The minister also lauded the work of Quince Duncan, Costa Rica's first Afro-Caribbean writer in Spanish language, who attended the ceremony and gave a speech.

During his presentation, the writer who dedicated his life to the study of this particular culture called to mind its richness and the way it contributed to enrich and to shape the traditions, and the history of the country.

Refuting some of the main myths built around Afro-descendant culture in the Central American country, Duncan assured that “Costa Rica is not a white nation.”

The writer explained that even though Costa Ricans mostly descend from Spaniards, there are two considerations that must not be forgotten: the Spaniards were multiethnic and multicultural when they arrived and their spouses did not accompany them, so “who are our mothers and grandmothers?”

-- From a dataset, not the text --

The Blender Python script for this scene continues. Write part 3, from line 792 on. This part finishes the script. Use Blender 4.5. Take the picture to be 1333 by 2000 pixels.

Likewise, he went on saying that “Afro-Caribbeans did not arrive in Costa Rica as slaves. They were hired to do free labor. Afro-Caribbeans are Costa Ricans by birth and they have contributed to the development of the country,” he concluded.

For all these reasons, Duncan expressed the importance of commemorating the builders of the nation and its culture, constituted of the legacy of the colonial and the Afro-Caribbeans. 

On August 31, the country will celebrate the Day of the black person and Afro-Costa Rican culture, but the activities for this event will last the whole month.

On the other hand, the Legislative Assembly is preparing a bill to declare the last day of this month a national holiday.